Respecting petitioner’s contract with his grantors, that terminated in 1922, and on June 1 of that year it was definitely known, or at best the petitioner then claimed, that the deficiency in timber which *24resulted in the loss existed. Obviously the loss, if any, was then a recognized fact; and the only question thereafter was one connected with recoupment, or payment for said loss. Bankers Pocahontas Coal Co., 18 B. T. A. 901. Hughes attempted to make such payment, in kind, by conveyance of timber to petitioner under the Hunter settlement. The court held that the petitioner received nothing through that attempt, which left the parties exactly in their original position respecting the alleged deficiency. In addition to the timber rights which Hunter conveyed to Hughes for petitioner’s benefit, he also paid $2,700 in cash for a guarantee that Hughes would save him harmless from any claims made by petitioner. Other than the fruitless settlement, just noted, there is nothing in the record to show what attempt, if any, the petitioner ever made to hold Hughes to that indemnity agreement, or to secure an accounting of the cash paid by Hunter for his benefit.

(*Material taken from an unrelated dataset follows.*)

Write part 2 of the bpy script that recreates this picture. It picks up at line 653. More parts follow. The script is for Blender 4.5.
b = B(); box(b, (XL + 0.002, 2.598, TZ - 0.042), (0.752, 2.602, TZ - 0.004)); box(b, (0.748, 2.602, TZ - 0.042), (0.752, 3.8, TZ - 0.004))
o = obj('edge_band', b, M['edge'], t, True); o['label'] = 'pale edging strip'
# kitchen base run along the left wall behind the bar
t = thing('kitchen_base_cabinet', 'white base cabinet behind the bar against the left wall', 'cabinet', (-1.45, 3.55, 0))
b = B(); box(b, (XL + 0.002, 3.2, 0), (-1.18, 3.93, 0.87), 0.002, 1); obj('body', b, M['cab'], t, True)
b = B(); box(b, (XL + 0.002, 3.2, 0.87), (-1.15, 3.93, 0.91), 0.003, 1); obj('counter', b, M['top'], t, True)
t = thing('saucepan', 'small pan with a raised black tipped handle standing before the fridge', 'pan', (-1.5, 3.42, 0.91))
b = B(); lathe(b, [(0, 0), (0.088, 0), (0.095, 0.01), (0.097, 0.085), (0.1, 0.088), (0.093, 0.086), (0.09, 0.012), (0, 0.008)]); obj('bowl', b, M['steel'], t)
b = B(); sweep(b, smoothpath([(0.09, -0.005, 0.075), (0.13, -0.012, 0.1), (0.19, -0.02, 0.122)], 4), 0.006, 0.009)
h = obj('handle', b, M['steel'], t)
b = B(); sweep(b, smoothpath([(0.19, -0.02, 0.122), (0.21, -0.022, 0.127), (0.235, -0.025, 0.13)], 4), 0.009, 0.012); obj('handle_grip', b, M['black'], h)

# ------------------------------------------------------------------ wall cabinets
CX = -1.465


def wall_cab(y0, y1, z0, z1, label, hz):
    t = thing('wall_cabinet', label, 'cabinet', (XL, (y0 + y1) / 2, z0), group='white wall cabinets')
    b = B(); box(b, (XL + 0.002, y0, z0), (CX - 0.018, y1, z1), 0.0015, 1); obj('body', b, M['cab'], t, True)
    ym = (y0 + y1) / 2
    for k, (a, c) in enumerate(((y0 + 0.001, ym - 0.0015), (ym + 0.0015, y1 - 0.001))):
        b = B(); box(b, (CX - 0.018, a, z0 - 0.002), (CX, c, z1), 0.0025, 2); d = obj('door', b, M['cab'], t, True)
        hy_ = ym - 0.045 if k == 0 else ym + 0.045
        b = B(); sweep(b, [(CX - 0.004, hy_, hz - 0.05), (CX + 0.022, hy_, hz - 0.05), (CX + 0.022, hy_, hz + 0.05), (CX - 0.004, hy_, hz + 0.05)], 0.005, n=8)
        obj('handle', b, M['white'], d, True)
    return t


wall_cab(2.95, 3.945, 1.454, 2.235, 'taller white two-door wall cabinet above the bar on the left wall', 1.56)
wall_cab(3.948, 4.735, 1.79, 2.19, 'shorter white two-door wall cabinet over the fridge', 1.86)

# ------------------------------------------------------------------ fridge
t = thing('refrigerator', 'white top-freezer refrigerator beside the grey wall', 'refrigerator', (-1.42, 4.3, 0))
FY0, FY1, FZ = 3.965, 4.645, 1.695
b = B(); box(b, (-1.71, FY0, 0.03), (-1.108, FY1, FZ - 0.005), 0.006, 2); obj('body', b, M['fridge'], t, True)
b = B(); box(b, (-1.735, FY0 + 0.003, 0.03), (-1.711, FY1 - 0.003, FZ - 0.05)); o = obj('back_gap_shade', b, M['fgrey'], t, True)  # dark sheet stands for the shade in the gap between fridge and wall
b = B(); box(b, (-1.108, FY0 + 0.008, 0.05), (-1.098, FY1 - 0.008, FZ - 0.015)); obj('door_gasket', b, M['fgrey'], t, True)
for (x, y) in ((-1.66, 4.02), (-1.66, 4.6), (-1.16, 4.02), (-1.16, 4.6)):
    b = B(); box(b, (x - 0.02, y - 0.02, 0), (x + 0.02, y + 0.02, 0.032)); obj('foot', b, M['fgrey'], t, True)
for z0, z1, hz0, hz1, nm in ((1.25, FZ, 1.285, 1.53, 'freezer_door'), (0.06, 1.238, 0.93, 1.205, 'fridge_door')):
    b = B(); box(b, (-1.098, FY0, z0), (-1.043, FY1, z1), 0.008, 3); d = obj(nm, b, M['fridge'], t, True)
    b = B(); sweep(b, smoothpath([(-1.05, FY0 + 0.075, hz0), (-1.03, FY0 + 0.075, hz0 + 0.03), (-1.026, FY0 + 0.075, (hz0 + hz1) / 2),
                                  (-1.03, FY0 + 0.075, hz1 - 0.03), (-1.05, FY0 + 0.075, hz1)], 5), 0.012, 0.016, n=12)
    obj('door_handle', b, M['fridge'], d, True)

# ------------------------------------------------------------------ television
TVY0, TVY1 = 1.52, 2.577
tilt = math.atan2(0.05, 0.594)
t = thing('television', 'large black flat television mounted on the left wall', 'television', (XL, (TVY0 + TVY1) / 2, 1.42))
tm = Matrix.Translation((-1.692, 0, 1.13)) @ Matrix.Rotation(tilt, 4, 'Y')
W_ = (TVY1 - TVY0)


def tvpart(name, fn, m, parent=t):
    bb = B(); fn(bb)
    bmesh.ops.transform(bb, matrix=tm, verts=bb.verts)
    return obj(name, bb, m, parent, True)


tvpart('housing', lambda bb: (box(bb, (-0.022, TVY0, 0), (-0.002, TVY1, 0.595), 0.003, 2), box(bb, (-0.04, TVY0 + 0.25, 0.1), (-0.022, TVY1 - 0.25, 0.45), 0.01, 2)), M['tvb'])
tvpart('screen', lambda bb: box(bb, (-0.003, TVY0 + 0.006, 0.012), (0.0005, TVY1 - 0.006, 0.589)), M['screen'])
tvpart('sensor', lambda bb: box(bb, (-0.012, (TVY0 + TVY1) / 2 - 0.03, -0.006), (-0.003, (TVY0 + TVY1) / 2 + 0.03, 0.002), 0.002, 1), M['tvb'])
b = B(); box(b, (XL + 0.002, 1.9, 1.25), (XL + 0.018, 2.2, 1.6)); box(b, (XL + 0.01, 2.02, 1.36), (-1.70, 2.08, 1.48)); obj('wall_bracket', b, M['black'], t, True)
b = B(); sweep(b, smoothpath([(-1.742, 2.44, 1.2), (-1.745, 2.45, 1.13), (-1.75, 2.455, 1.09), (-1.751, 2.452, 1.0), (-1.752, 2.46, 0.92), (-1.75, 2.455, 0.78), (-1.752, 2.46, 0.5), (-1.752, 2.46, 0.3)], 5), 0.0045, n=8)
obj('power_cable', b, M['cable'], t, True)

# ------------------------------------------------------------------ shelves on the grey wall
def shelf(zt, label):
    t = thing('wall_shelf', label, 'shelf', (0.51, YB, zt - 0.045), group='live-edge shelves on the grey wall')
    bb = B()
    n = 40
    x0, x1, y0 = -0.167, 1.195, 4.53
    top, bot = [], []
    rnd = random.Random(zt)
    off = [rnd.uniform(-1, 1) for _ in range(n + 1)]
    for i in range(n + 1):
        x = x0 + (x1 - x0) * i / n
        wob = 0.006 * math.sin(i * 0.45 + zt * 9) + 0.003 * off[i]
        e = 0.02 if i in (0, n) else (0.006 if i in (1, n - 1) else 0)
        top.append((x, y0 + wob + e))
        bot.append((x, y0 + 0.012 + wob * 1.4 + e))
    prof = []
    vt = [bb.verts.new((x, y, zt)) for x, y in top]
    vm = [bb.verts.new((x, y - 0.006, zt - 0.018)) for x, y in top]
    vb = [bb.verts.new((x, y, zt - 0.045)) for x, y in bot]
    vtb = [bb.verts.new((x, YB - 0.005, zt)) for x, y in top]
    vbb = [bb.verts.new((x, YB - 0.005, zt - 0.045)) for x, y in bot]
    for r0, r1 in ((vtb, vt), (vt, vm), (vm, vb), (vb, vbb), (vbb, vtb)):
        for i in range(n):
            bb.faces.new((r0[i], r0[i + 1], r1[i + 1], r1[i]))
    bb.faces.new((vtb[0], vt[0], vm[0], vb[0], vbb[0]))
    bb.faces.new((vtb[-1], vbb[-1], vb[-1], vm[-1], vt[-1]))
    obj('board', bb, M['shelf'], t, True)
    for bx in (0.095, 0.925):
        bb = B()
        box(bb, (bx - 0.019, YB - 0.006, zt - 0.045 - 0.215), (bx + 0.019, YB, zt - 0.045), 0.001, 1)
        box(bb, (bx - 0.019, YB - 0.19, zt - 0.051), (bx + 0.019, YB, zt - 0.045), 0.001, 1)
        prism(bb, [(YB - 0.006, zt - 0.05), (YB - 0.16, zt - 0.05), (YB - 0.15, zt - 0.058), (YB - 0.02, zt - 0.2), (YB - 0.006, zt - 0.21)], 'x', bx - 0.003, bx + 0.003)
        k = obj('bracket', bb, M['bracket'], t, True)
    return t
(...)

As hereinbefore pointed out, petitioner’s loss in timber, if any, occurred at the time Hunter cut and removed the timber in 1914, and his rights, if any, for an accounting with his grantors matured when it was definitely known that a deficiency in timber existed or would exist at the expiration of his contract on June 1, 1922. If the contract of settlement had the effect of postponing that loss, as claimed by him, then it would seem that no loss could be attributed to him until he had exhausted his legal remedies against his grantors, who had agreed to make good the deficiency in their contract with Hunter. The record would indicate that petitioner’s grantors were at all times solvent and good for any judgment he might have procured against them, or to otherwise discharge any orders that a court might make in an action brought on the contract. The statute of limitations had not run on such an action in 1924 and it can not be said that his rights against them were concluded in that year. We think, however, for reasons hereinabove stated, that whatever loss the petitioner sustained in the transactions here considered was sustained prior to the taxable year and that the issue respecting the year of its deduction must be decided in favor of the respondent.

At the hearing the respondent confessed error in disallowing depletion of timber rights claimed in the taxable year and, accordingly, that issue is decided in favor of the petitioner.

Decision will be entered wider Bule 50.